Italian grandmothers know best — they've been saving pasta water since spaghetti was a thing. That salty, murky water adds three things to pasta dishes: flavor, body and cling. Let us explain how.

While your pasta boils in salted water it releases some starch (that explains the cloudiness), turning plain water into an unknown (until now) essential ingredient which acts as a unifier between pasta and its sauce.

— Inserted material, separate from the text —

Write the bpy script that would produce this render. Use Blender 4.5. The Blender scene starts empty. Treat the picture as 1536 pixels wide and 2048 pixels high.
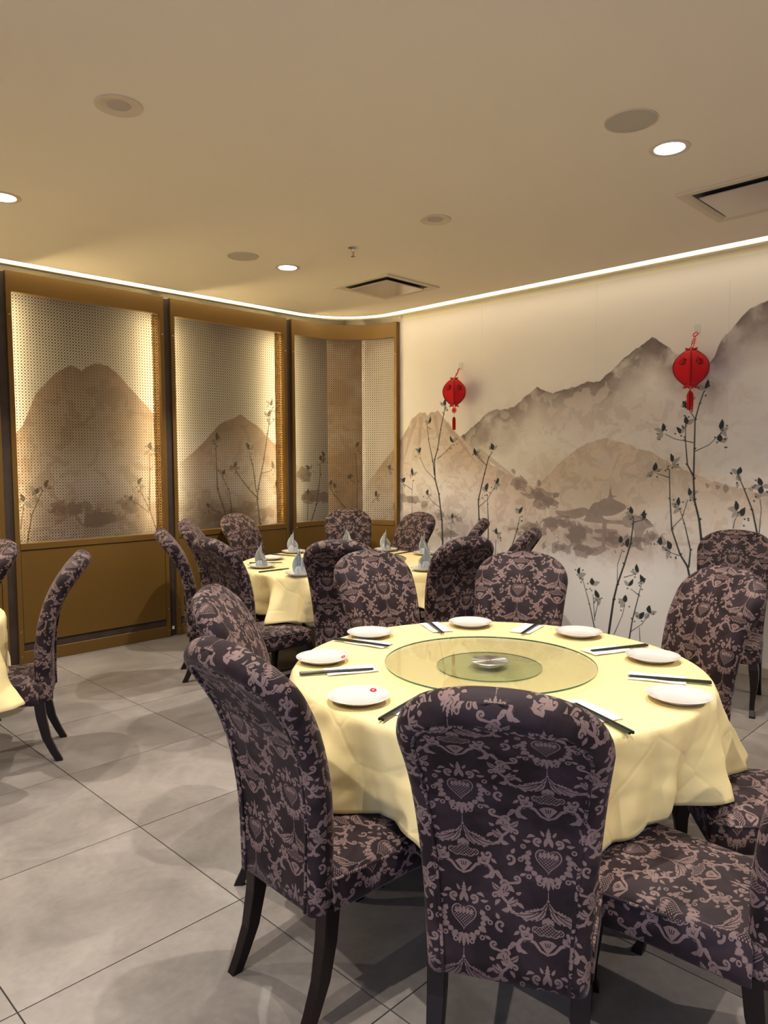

Simple cacio e pepe (cheese and pepper pasta) would be lost without pasta water, which provides the body for the sauce and helps it cling to the pasta. The same is true for aglio e olio, another humble pasta dish made with garlic and olive oil — it would be overly slick and oily without the addition of starchy pasta water to coax the oil into an emulsified sauce. Pesto and penne are united in a delicious friendship thanks to the binding powers of pasta water. Sometimes sauces like meat-packed Bolognese need a little thinning out after simmering for hours, and pasta water helps loosen and flavor it without sacrificing body. Creamy carbonara sauce cools quickly; the addition of pasta water will rescue it from clumping.

And pasta water can support your culinary creativity: remember it when you need to bring leftovers or random ingredients together into a harmonious pasta meal — like this tomato, salami and smoked mozzarella pasta — fit for any Nonna.